Dataset content »
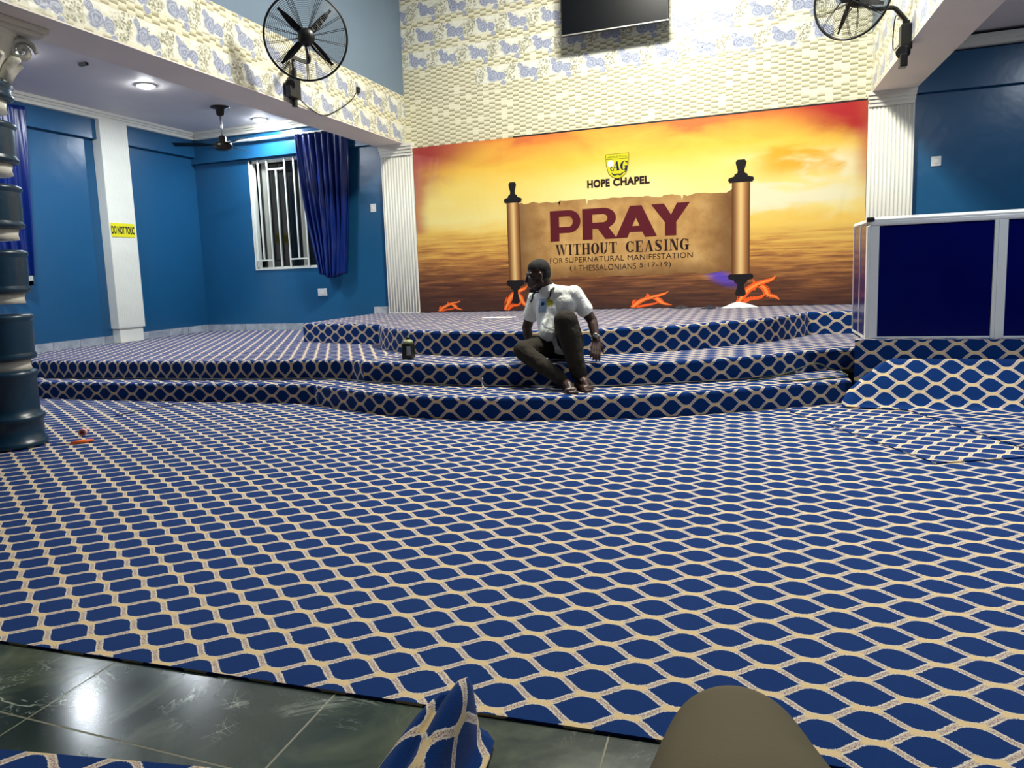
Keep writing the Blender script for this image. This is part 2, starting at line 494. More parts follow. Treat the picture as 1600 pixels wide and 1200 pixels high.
for k in range(12):
    a = 2*pi*k/12; d = Vector((cos(a), sin(a), 0)); c = Vector((CXc, CYc, 2.64))
    tube(vb, [c+d*.2, c+d*.235+Vector((0, 0, .07)), c+d*.29+Vector((0, 0, .13)), c+d*.325+Vector((0, 0, .125))], [.035, .04, .035, .015], 6)
obj('volutes', vb, CREAM, t, True)

# ------------------------------------------------------------------ carpets, steps, stage
def carpet_slab(name, outline, z0, z1_, swap=False, rot=0, org=(0, 0)):
    """flat slab with the carpet pattern in metres"""
    n = len(outline); vs = [(x, y, z1_) for x, y in outline] + [(x, y, z0) for x, y in outline]
    def uv(x, y):
        x, y = x-org[0], y-org[1]; X = x*cos(rot)+y*sin(rot); Y = -x*sin(rot)+y*cos(rot)
        return (Y, X) if swap else (X, Y)
    fs = [list(range(n))]; us = [[uv(*p) for p in outline]]
    s = 0
    for i in range(n):
        j = (i+1) % n; L = math.dist(outline[i], outline[j])
        fs.append([i, n+i, n+j, j]); us.append([(s, z1_), (s, z0), (s+L, z0), (s+L, z1_)]); s += L
    return uvmesh(name, vs, fs, us)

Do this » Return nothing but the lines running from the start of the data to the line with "obj('volutes', vb, CREAM, t, True)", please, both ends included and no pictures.

Task output »
Keep writing the Blender script for this image. This is part 2, starting at line 494. More parts follow. Treat the picture as 1600 pixels wide and 1200 pixels high.
for k in range(12):
    a = 2*pi*k/12; d = Vector((cos(a), sin(a), 0)); c = Vector((CXc, CYc, 2.64))
    tube(vb, [c+d*.2, c+d*.235+Vector((0, 0, .07)), c+d*.29+Vector((0, 0, .13)), c+d*.325+Vector((0, 0, .125))], [.035, .04, .035, .015], 6)
obj('volutes', vb, CREAM, t, True)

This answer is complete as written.